SAVING AMERICA'S AMAZON

The Threat to Our Nation’s Most Biodiverse River System

by Ben Raines ; photographed by Ben Raines

Pub Date: Dec. 15th, 2020
ISBN: 978-1-58838-338-9
Publisher: NewSouth

A spirited call for preserving a large, fertile piece of Alabama wilderness that may be unfamiliar to many readers.

As journalist and environmental activist Raines notes many times, the rivers that drain into the Mobile-Tensaw Delta produce a watery haven for wildlife that vastly exceeds in biodiversity many much larger ecosystems: “The 11 states that are drained by the Colorado River system are collectively home to 26 species of fish, while Alabama is home to 450 species.” “When it comes to turtles, the system’s estuary…has eighteen species, more than any other river delta in the world. More than the Amazon. More than the Mekong. More than any other river system on Earth.” The comparisons are not invidious, for, as the author points out after documenting the geological and meteorological reasons for this eco-diversity, Alabama is well behind most states in protecting its lands. If the book were to serve as an extended work of advocacy alone, it would not be any less powerful, but for those who admire both wild lands and nature writing and photography, it has considerable value. Raines has been doing his homework for many years, and he’s found things that no one else knew even existed: the burned hulk of Clotilda, the last ship to bring slaves to the U.S., in 1860; the largest remaining cypress tree, which he calls “the Lord of the Delta,” at a staggering 27 feet in circumference. The author has a strong, urgent case to make.

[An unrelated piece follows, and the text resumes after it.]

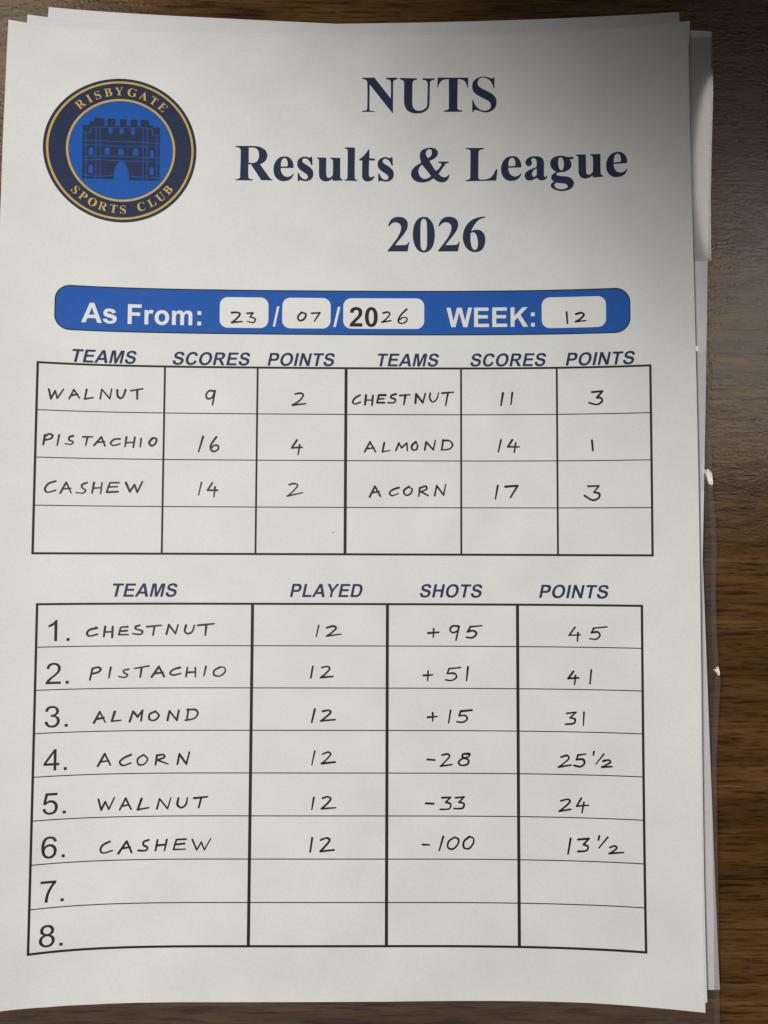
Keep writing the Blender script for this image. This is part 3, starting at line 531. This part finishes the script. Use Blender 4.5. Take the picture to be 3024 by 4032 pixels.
# ------------------------------------------------------------------ the table
def box_mesh(name, x0, y0, z0, x1, y1, z1, mat):
    V = [(x0, y0, z0), (x1, y0, z0), (x1, y1, z0), (x0, y1, z0), (x0, y0, z1), (x1, y0, z1), (x1, y1, z1), (x0, y1, z1)]
    F = [(3, 2, 1, 0), (4, 5, 6, 7), (0, 1, 5, 4), (1, 2, 6, 5), (2, 3, 7, 6), (3, 0, 4, 7)]
    return link(name, V, F, mat)
TABLE_Z = -3.2
table = box_mesh('table_top', -0.65, -0.6, TABLE_Z / 1000 - 0.03, 0.65, 0.6, TABLE_Z / 1000, M_WOOD)
table['kind'] = 'structure'
table['label'] = 'dark brown wood grain table top under the stack of papers'

# ------------------------------------------------------------------ lower sheets of the stack
def quad_uv(c):
    c = np.array(c, float)
    def f(s, t):
        a = (1 - s) * (1 - t); b = s * (1 - t); d = s * t; e = (1 - s) * t
        return (a * c[0][0] + b * c[1][0] + d * c[2][0] + e * c[3][0], a * c[0][1] + b * c[1][1] + d * c[2][1] + e * c[3][1])
    return f
def lower_sheet(corners, a, b, label):
    o = grid_sheet('paper_sheet', quad_uv(corners), lambda u, v: a * zt(u, v) + b, 84, 110, M_PAPER2)
    o['label'] = label; o['category'] = 'paper'; o['group'] = 'blank sheets under the results sheet'
    return o
A_Q, B_Q = 0.955, -0.22
A_P, B_P = 0.50, -0.85
A_C, B_C = 0.42, -1.25
LOW_P = [[9.84, -7.86], [219.04, -0.36], [208.55, 288.0], [-0.85, 285.95]]
LOW_C = [[0.5, -2.52], [209.44, -7.49], [216.59, 293.25], [7.65, 298.22]]
LOW_Q = [[4.77, -2.98], [209.98, 0.42], [210.74, 294.2], [5.04, 293.95]]
lower_sheet(LOW_C, A_C, B_C, 'white sheet turned anticlockwise in the stack, its edge widest along the lower right')
lower_sheet(LOW_P, A_P, B_P, 'white sheet turned clockwise in the stack, its corner standing highest at the upper left')
lower_sheet(LOW_Q, A_Q, B_Q, 'white sheet directly under the results sheet, small corner showing between two others at upper left')

# ------------------------------------------------------------------ clear plastic sleeves
def film(name, right, left_u, v0, v1, ztop, zbot, mat, nu=60, nv=220):
    """pocket of clear film: an upper and a lower skin welded along the right edge"""
    t = np.linspace(0, 1, nv + 1); s = 1 - (1 - np.linspace(0, 1, nu + 1)) ** 3.0
    S, T = np.meshgrid(s, t)
    rv = np.array([p[1] for p in right]); ru = np.array([p[0] for p in right])
    U1 = np.interp(v0[1] + T * (v1 - v0[1]), rv, ru)
    Uu = left_u + (U1 - left_u) * S
    k = (Uu - left_u) / (U1 - left_u)
    vtop = np.maximum(v0[1] - (U1 - Uu) * (v0[1] - v0[0]) / 7.5, 72.0 if v0[1] > 60 else v0[1] - 4)
    Vv = vtop * (1 - T) + v1 * T
    zt_, zb_ = ztop(Uu, Vv), zbot(Uu, Vv)
    w = np.clip((U1 - Uu) / 5, 0, 1)
    zb_ = zb_ * w + (zt_ - .1) * (1 - w)
    top = world_of(Uu, Vv, zt_).reshape(-1, 3); bot = world_of(Uu, Vv, zb_).reshape(-1, 3)
    n, W, F = len(top), nu + 1, []
    for j in range(nv):
        for i in range(nu):
            a = j * W + i
            F.append((a, a + W, a + W + 1, a + 1)); F.append((n + a, n + a + 1, n + a + W + 1, n + a + W))
    return link(name, np.vstack([top, bot]), F, mat, smooth=True)

def bump(u, v, cu, cv, h, su, sv):
    return h * np.exp(-((u - cu) / su) ** 2 - ((v - cv) / sv) ** 2)

SLEEVE_EDGE = [[214.81, 93.45], [216.2, 102.11], [216.07, 115.03], [216.19, 130.71], [216.5, 144.87], [217.07, 153.32], [217.35, 161.74], [216.83, 177.11], [217.05, 191.01], [217.52, 197.24], [217.72, 203.46], [217.01, 214.49], [216.44, 225.48], [216.26, 247.31], [216.18, 274.25], [215.78, 302.24]]
SLEEVE_V0 = (97.51, 102.54)
FLAP_EDGE = [[219.26, 1.52], [219.09, 19.79], [218.28, 37.69], [217.66, 52.52], [217.4, 64.32], [217.33, 73.55]]
FLAP_V0 = (1.82, 1.52)
FLAP_V1 = 73.55
GLINTS = [[212.54, 100.96, -0.038, 0.001, 2.6, 1.7], [215.51, 140.77, -0.023, 0.098, 2.6, 3.9], [217.08, 199.32, -0.02, 0.247, 1.9, 3.0]]
FLAP_SLOPE = 0.0
SLEEVE_R = SLEEVE_EDGE
def sl_base(u, v):
    uu = np.minimum(u, 210.0)
    k = np.maximum(np.asarray(u) - 210, 0)
    return A_P * zt(uu, v) + B_P + .25 + .06 * k + .05 * np.sin(np.asarray(v) / 14.0) * np.clip(k / 6, 0, 1)
def sl_top(u, v):
    z = sl_base(u, v)
    # small flat facets shaped to mirror a ceiling lamp as glints
    for cu, cv, sx, sy, ru, rv in GLINTS:
        m = np.exp(-(((u - cu) / ru) ** 2 + ((v - cv) / rv) ** 2) ** 2)
        z = z * (1 - m) + (sl_base(cu, cv) + sx * (u - cu) + sy * (v - cv)) * m
    return z
def sl_bot(u, v):
    return np.full_like(u, TABLE_Z + .25)
slv = film('plastic_sleeve', SLEEVE_R, -32.0, SLEEVE_V0, 330.0, sl_top, sl_bot, M_SLEEVE, 80, 640)
def seam(parent, edge_pts, v0, v1, zfun, width, mat):
    """welded strip along the sleeve's long edge"""
    vv = np.linspace(v0, v1, 240)
    ue = np.interp(vv, [p[1] for p in edge_pts], [p[0] for p in edge_pts]) - .05
    V, F = [], []
    for k in range(len(vv)):
        for q in (0.0, .5, 1.0):
            uq = np.array(ue[k] - width * (1 - q)); vq = np.array(vv[k])
            V.append(world_of(uq, vq, zfun(uq, vq) + .04))
    for k in range(len(vv) - 1):
        for q in (0, 1):
            a = 3 * k + q
            F.append((a, a + 3, a + 4, a + 1))
    return link('weld_seam', V, F, mat, parent, smooth=True)
seam(slv, SLEEVE_R, SLEEVE_V0[1] + 25, 329.0, sl_top, 1.5, M_SEAM)
slv['label'] = 'long clear plastic sleeve whose edge runs down the lower right of the papers'
slv['category'] = 'plastic sleeve'

def fl_top(u, v):
    return A_P * zt(213.0, np.asarray(v)) + B_P + .3 + 0 * np.asarray(u)
flp = film('plastic_sleeve', FLAP_EDGE, 197.0, FLAP_V0, FLAP_V1, fl_top, lambda u, v: fl_top(u, v) - .1, M_FLAP, 60, 80)
flp['label'] = 'short glossy plastic sleeve catching the light beside the upper right edge of the papers'
flp['category'] = 'plastic sleeve'

# ------------------------------------------------------------------ the results sheet on top
def edge(pts, axis):
    a = np.array(pts)
    return lambda x: np.interp(x, a[:, axis], a[:, 1 - axis])
_et, _eb, _er, _el = edge(ET, 0), edge(EB, 0), edge(ER, 1), edge(EL, 1)
def top_uv(s, t):
    u, v = 210 * s, 297 * t
    return _el(v) * (1 - s) + _er(v) * s, _et(u) * (1 - t) + _eb(u) * t
sheet = grid_sheet('results_sheet', top_uv, zt, 150, 212, M_PAPER)
sheet['label'] = 'printed white results sheet with blue banner and handwritten tables, topmost of the stack'
sheet['category'] = 'paper'

# club badge
CU, CV = 34.0, 38.75
badge = ink('club_badge', [[Ring(CU, CV, 23.1)]], M_NAVY, sheet, .2, .03)
ink('gold_ring', [[Ring(CU, CV, 22.2, 21.55)]], M_GOLD, badge, .12, .06)
ink('gold_ring', [[Ring(CU, CV, 16.5, 15.85)]], M_GOLD, badge, .12, .06)
ink('blue_disc', [[Ring(CU, CV, 15.85)]], M_BLUE, badge, .2, .06)
h = lambda pts: np.array(pts, float) / 100
cuts = [Poly([h(c)]) for c in CUTS] + [Pen(h(c), .12) for c in CLINES]
ink('castle_emblem', [[Cut(Poly([h(CASTLE)]), cuts)]], M_NAVY, badge, .06, .09)
def serif(ch):
    if ch in TIMES:
        r = [curve_pts(np.array(q, float) * 0.609 * 100 / 100, True, 4, 38) for q in TIMES[ch]]
        return r
    return glyph(ROMAN, 'roman', ch)[1]
def arc_text(letters, flip):
    out = []
    for ch, lu, lv in letters:
        rs = serif(ch)
        a = np.vstack(rs); cx, cy = (a[:, 0].min() + a[:, 0].max()) / 2, 338
        k = 2.55 / 676
        th = math.atan2(lu - CU, -(lv - CV))
        rad = 18.95
        if flip:
            th += math.pi
        c, s = math.cos(th), math.sin(th)
        ou, ov = CU + (rad * math.sin(th) if not flip else -rad * math.sin(th)), CV - (rad * math.cos(th) if not flip else -rad * math.cos(th))
        R = []
        for r in rs:
            x, y = (r[:, 0] - cx) * k * 1.0, (r[:, 1] - cy) * k
            R.append(np.stack([ou + x * c + y * s, ov + x * s - y * c], 1))
        out.append([Poly(R)])
    return out
ink('badge_lettering', arc_text(LET, False), M_GOLD, badge, .06, .06)
ink('badge_lettering', arc_text(LET2, True), M_GOLD, badge, .06, .06)

# title
for txt, places, base in TITLES:
    gs = []
    for ch, u in places:
        rs = [curve_pts(h(q), True, 4, 38) for q in TIMES[ch]]
        gs.append([Poly([np.stack([u + r[:, 0], base - r[:, 1]], 1) for r in rs])])
    ink('title_lettering', gs, M_NAVY, sheet, .09, .03)

# date banner
BX = (15.6, 82.3, 191.75, 96.4)
banner = ink('date_banner', [[RBox(*BX, 4.6)]], M_BLUE, sheet, .2, .03)
ink('banner_outline', [[Cut(RBox(*BX, 4.6), [RBox(BX[0] + .36, BX[1] + .36, BX[2] - .36, BX[3] - .36, 4.24)])]], M_BLACK, banner, .1, .06)
ink('banner_lettering', text_shapes('As From:', BOLD, 'b', 23.3, 59.4, 93.75, 6.2)
    + text_shapes('/', BOLD, 'b', 81.6, 83.6, 93.75, 6.2) + text_shapes('/', BOLD, 'b', 100.4, 102.6, 93.75, 6.2)
    + text_shapes('WEEK:', BOLD, 'b', 135.7, 163.0, 93.8, 6.15), M_BOX, banner, .09, .06)
for u0, u1 in ((65.1, 80.2), (84.5, 99.55), (103.5, 128.75), (165.15, 184.55)):
    ink('entry_box', [[RBox(u0, 84.7, u1, 94.35, 2.5)]], M_BOX, banner, .12, .06)
ink('printed_year', text_shapes('20', BOLD, 'b', 105.4, 114.25, 93.7, 6.2), M_BLACK, banner, .09, .09)

# ruled tables
def ruled(name, cols, rows, wcol, wrow):
    shapes = []
    for u, w in zip(cols, wcol):
        shapes.append([RBox(u - w / 2, rows[0] - wrow[0] / 2, u + w / 2, rows[-1] + wrow[-1] / 2, .02)])
    VS, FS = [], []
    def strip(u0, v0, u1, v1):
        nu, nv = max(1, int((u1 - u0) / 2)), max(1, int((v1 - v0) / 2))
        for i in range(nu):
            for j in range(nv):
                k = len(VS)
                a, b = u0 + (u1 - u0) * i / nu, u0 + (u1 - u0) * (i + 1) / nu
                c, d = v0 + (v1 - v0) * j / nv, v0 + (v1 - v0) * (j + 1) / nv
                VS.extend([(a, c), (a, d), (b, d), (b, c)]); FS.append((k, k + 1, k + 2, k + 3))
    for u, w in zip(cols, wcol):
        strip(u - w / 2, rows[0] - wrow[0] / 2, u + w / 2, rows[-1] + wrow[-1] / 2)
    for v, w in zip(rows, wrow):
        for i in range(len(cols) - 1):
            strip(cols[i] + wcol[i] / 2, v - w / 2, cols[i + 1] - wcol[i + 1] / 2, v + w / 2)
    a = np.array(VS)
    return link(name, world_of(a[:, 0], a[:, 1], zt(a[:, 0], a[:, 1]) + .03), FS, M_BLACK, sheet)
results = ruled('results_table', [11.45, 48.58, 77.06, 104.49, 140.20, 169.62, 197.28], [106.80, 121.28, 135.67, 150.15, 164.57],
                [.68, .60, .60, .94, .60, .60, .68], [.66, .31, .31, .31, .68])
league = ruled('league_table', [13.01, 76.37, 117.57, 157.28, 194.10], [179.76 + (281.44 - 179.76) / 8 * k for k in range(9)],
               [.68, .95, .95, .95, .72], [.68] + [.31] * 7 + [.70])
for txt, u0, u1 in (('TEAMS', 21.0, 39.9), ('SCORES', 50.9, 74.7), ('POINTS', 80.05, 100.95), ('TEAMS', 114.3, 133.3), ('SCORES', 143.1, 166.4), ('POINTS', 172.3, 192.9)):
    ink('column_heading', text_shapes(txt, BOLD, 'b', u0, u1, 106.2, 4.05, .21), M_HEAD, results, .08, .06)
for txt, u0, u1 in (('TEAMS', 34.2, 53.5), ('PLAYED', 87.7, 109.95), ('SHOTS', 127.5, 146.6), ('POINTS', 163.8, 184.6)):
    ink('column_heading', text_shapes(txt, BOLD, 'b', u0, u1, 177.68, 4.05, .21), M_HEAD, league, .08, .03)
for k in range(8):
    base = 190.8 + k * 12.73
    ink('row_number', text_shapes('%d.' % (k + 1), PLAIN, 'p', 15.75 + (.45 if k == 0 else 0), 22.15, base, 6.3), M_BLACK, league, .08, .03)

# handwriting
for name, strokes in HW:
    shapes = []
    for cur, pts in strokes:
        p = h(pts)
        q = curve_pts(p, False, 5, 150) if cur else curve_pts(p, False, 4, 20)
        q = np.array(q)
        r = random.uniform(.275, .315)
        if len(q) > 1:
            shapes.append(Pen(q, r * random.uniform(.95, 1.15), r * random.uniform(.68, 1.0)))
    if name == 'speck':
        ink('ink_speck', [[Pen(h(strokes[0][1]), .1)]], M_PEN, sheet, .05, .03)
        continue
    ink('handwritten_entry', [shapes], M_PEN, sheet, .08, .09)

Even as he instructs readers in why preserving such places is essential, Alabama’s plant bogs are being converted to pastures and subdivisions, such that Raines rightly worries that the superlatives he recites proudly will soon be given to records such as the most extinctions within the borders of a single state. E.O. Wilson provides the foreword.

A fine work of environmental journalism that, at just a glance, makes its own open-and-shut argument.